Partner Transfers


Co-Owner Transfer Scenario

What is a Co-Owner Buyout?

A Co-Owner Buy-Out is a Transfer Scenario where one owner of a business, or the business itself, is purchasing or “buying out” the ownership interests of another owner. Usually this transaction occurs when one owner is ready to retire, is leaving for personal or financial reasons or there is unresolved conflict in the business.

Who Does This Transfer Scenario Apply To?

These types of internal transfers occur in each of the business entities (corporations, limited liability companies, partnerships and business associations), and relate to the shareholders, members or owners of the business. The outcomes of these Transfer Scenarios are typically dependent on the terms and conditions agreed to by the co-owners in the “buy-sell” section of the existing shareholder, operating or partnership agreement.

How Does a Co-Owner Buy Out Work?

If the owners have detailed and legally sound “buy-sell” provisions in their shareholder or operating agreements, the co-owners will use those provisions as a road map for valuing the company, determining the purchase price for each owner’s interests and the “buy-out” process. The provisions will address:

  • The purchase price and payment process
  • The conditions or requirements to be satisfied before the owner can sell their interests
  • The timeline for the sale and payment of the purchase price
  • What the departing owner transition obligations will be after they sell their interests
  • What to do in the event there is a break down in the process.

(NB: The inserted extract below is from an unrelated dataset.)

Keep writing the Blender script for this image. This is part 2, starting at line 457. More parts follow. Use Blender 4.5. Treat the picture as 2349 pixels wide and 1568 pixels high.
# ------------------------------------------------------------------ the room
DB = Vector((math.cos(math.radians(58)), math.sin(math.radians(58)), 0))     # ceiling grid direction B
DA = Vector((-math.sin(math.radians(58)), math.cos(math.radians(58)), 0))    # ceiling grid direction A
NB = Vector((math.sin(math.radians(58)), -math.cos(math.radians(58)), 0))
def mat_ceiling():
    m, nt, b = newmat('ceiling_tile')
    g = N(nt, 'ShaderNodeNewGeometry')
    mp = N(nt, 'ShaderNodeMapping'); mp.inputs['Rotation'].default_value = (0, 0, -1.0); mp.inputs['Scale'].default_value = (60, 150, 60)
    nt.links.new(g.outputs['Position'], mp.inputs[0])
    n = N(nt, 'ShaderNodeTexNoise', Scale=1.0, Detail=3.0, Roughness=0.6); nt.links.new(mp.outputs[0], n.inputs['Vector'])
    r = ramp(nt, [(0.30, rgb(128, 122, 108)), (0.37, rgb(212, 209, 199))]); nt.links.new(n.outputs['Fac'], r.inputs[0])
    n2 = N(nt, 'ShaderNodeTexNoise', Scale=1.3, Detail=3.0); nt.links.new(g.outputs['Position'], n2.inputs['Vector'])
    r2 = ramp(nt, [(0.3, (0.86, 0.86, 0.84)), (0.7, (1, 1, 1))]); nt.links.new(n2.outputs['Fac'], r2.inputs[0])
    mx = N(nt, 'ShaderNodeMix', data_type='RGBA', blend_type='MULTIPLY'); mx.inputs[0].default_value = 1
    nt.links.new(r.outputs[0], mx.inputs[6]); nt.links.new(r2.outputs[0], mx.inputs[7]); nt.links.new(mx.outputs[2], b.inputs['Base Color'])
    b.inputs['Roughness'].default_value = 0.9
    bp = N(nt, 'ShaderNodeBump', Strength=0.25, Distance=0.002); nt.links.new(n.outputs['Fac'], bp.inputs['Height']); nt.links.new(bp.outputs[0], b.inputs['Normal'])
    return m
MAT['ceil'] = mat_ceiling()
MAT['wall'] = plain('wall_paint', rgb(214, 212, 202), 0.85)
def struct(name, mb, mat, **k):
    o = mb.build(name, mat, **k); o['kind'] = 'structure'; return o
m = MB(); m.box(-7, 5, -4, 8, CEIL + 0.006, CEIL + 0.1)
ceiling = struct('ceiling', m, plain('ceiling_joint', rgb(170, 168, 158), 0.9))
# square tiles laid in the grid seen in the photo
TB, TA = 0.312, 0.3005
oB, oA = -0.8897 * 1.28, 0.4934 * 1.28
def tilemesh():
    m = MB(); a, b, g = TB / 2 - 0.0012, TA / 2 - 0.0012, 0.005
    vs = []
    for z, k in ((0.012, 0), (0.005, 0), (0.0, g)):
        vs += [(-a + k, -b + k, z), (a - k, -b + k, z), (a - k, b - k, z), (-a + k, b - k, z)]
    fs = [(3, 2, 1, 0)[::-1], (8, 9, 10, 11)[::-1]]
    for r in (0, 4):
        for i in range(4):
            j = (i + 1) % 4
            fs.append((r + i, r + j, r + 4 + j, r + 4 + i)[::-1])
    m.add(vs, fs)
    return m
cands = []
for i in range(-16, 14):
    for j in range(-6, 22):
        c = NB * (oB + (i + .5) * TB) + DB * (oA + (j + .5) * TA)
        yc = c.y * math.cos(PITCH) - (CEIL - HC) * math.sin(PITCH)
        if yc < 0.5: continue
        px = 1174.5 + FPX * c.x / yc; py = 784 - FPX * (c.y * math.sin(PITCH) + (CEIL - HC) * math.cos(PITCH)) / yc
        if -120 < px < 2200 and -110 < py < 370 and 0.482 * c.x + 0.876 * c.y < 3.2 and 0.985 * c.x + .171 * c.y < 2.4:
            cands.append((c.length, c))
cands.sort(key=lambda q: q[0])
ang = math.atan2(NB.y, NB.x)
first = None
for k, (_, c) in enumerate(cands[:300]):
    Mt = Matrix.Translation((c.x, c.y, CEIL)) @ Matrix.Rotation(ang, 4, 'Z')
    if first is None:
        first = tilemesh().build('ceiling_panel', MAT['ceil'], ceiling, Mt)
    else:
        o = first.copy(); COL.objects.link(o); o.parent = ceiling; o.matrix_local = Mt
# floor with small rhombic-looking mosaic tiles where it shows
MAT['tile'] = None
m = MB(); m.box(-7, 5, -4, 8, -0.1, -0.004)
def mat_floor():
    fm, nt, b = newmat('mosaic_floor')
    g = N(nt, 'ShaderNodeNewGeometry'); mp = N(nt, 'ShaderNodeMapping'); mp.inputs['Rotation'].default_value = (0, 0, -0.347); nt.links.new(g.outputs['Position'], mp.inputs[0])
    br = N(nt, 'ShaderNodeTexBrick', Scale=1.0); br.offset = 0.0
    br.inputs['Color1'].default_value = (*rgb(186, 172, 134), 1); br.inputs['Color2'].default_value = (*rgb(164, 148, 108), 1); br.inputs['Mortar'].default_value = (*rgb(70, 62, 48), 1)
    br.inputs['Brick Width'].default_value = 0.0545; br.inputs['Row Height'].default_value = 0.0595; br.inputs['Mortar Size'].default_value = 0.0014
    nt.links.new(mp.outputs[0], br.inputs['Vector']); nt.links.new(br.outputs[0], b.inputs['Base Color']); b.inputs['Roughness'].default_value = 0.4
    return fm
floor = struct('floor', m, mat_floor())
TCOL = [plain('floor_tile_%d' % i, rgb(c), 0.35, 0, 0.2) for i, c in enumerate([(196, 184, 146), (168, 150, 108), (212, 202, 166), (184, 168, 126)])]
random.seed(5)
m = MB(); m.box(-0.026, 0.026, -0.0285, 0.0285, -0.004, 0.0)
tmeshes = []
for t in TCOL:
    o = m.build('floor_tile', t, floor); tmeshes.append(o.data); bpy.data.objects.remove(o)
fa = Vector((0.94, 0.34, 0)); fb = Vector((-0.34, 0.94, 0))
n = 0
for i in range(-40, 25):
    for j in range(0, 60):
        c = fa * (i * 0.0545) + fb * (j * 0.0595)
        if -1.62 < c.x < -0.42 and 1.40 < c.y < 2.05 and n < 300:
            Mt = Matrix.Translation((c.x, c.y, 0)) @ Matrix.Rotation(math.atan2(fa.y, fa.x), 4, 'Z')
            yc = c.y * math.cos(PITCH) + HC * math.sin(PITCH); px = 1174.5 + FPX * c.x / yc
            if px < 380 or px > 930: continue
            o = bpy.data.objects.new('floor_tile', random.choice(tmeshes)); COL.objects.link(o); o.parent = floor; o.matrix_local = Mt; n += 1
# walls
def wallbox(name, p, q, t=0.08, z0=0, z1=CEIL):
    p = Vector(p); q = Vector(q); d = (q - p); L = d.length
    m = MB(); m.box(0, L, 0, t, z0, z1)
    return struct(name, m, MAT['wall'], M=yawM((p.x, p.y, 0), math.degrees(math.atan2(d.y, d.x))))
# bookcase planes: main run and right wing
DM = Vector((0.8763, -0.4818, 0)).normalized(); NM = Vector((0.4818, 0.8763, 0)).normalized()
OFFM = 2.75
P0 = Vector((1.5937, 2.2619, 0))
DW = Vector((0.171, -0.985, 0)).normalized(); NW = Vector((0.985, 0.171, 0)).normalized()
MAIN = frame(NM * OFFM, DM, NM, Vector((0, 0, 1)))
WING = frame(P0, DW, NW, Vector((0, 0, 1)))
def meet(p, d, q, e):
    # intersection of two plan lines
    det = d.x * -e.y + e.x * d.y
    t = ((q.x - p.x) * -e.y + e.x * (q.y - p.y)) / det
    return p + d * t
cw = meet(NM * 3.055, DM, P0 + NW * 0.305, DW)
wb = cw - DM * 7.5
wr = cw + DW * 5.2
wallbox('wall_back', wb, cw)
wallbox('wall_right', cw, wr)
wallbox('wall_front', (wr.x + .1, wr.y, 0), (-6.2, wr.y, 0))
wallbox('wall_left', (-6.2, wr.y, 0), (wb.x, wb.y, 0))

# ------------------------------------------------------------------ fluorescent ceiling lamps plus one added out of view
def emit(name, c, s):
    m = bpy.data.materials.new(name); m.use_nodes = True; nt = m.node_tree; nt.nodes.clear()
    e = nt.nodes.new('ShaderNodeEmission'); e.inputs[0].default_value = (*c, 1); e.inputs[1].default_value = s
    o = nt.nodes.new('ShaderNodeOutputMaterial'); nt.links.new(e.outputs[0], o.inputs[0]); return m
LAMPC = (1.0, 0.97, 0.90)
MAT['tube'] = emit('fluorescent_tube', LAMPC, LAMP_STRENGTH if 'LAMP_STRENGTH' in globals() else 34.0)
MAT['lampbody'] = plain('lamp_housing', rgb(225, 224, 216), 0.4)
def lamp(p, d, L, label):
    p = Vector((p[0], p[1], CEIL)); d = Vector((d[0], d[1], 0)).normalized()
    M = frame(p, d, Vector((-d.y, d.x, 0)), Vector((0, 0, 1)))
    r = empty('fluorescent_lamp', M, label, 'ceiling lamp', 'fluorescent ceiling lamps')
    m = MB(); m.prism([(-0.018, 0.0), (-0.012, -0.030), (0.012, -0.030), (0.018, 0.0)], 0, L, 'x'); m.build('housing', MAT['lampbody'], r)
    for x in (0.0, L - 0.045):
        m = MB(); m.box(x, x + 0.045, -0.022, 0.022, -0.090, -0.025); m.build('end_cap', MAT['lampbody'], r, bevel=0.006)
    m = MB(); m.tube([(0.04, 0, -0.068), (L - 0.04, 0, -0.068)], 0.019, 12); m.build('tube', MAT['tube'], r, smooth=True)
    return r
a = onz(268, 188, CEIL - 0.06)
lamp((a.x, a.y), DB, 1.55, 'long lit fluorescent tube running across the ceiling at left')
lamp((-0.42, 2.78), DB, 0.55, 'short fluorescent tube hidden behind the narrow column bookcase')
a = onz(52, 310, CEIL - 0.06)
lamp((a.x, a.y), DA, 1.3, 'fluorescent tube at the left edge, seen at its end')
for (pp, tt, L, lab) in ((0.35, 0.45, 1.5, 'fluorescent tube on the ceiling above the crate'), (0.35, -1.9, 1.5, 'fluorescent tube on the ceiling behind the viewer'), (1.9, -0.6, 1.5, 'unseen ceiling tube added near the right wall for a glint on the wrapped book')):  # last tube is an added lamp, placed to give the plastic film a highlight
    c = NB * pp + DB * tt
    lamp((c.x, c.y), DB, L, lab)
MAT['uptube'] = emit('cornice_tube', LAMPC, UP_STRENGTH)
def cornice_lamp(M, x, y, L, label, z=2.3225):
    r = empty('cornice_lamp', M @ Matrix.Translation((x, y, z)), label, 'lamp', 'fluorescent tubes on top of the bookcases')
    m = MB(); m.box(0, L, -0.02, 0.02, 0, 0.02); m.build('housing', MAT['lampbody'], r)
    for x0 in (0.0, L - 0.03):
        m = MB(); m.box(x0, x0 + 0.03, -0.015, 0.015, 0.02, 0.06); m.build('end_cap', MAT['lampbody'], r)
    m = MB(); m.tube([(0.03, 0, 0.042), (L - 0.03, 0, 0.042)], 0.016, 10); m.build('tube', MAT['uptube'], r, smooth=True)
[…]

In the event these provisions don’t exist, or they become obsolete given the changing needs of the involved parties, the parties must consult an experienced business attorney or transition advisor to help work through each concern before continuing with the co-owner buy-out.

The co-owner buy-out process normally begins with the parties responding to a set of key considerations and questions to address these issues. They work to get everyone’s perspective and to better understand all goals and objectives of the owners and the business. The advisor uses that information to facilitate consensus on the key issues and the outcome is a set of written agreements customized to meet the needs of the co-owners which enables the company, or other owners, to buy-out the interests of the exiting owners on mutual terms.

Actual transaction terms for the buy-out will vary based on the price, financing terms and value of the business. Most co-owner transactions consist of some cash up front and seller financing over a period of 2-5 years.

What Happens after the Co-Owner Buy-Out?

At the end of every co-owner buy-out, the parties will amend the company records and all other internal documents to reflect that the seller owner is no longer empowered to conduct business on behalf of the company and that the successor owners are now in charge.

There will also be a series of legal provisions to protect the successors from liability incurred prior to the effective date of the transition. They also protect the seller owner from any liabilities incurred after the transition date.

“Perfect partners don’t exist. Perfect conditions exist for a limited time in which partnerships express themselves best.”
― Wayne Rooney

What Can Go Wrong with Co-Owner Buy-Outs?

As with any type of business transition, there are serious concerns to be aware of and pitfalls to avoid.

First, it’s critical that buy-sell terms are established early on in the business, ideally when it’s created. Experience tells us that co-owners will have close to equal value and leverage before the business generates income or builds value, however their value in the business may vary greatly after the business builds value.

Once operations begin, co-owners typically focus on their part of the business. It’s common for one or more co-owners to develop the belief that their contributions to the business are more valuable than the contributions of the other owners. As a result, they may not want to address these issues, fail to appreciate the value of their co-owners, or more importantly, not be able to reach consensus on the key issues.

Another major concern to address up front and each year thereafter is determining the value of the company through the valuation process.

It’s critical that the parties agree:

  • How to value the business (i.e. what valuation formula)
  • Who is to conduct the valuations
  • How often to conduct valuations
  • When to conduct valuations and for what purpose
  • Whether the valuation will be binding upon the parties

Ideally, these issues should be addressed before the business gets off the ground and begins to build value.

Lastly, it’s important for co-owners to agree how they will resolve any issues related to the buy-out process without having to litigate. Ideally, there should be a “deadlock provision” within the buy-sell terms to describe how the co-owners will mediate a resolution in the event of a stalemate, and/or work through a mandatory buy-out in the event they cannot resolve their differences.

Absolute’s Recommendation for a Co-Owner Buy-Out

We’re supporters of working through the buy-sell issues at the onset of the business, anticipating that the needs of the parties and the business will change over time. If the business is already in operation the co-owners should contact their attorney and establish these buy-sell terms immediately.

Have your buy-sell provisions reviewed and amended periodically (at least every two years) by a trusted advisor to address all current issues. Also ensure that the provisions meet the needs of the co-owners when one decides to retire or withdraw from the business, becomes deceased and or permanently disabled or experiences financial insolvency or bankruptcy.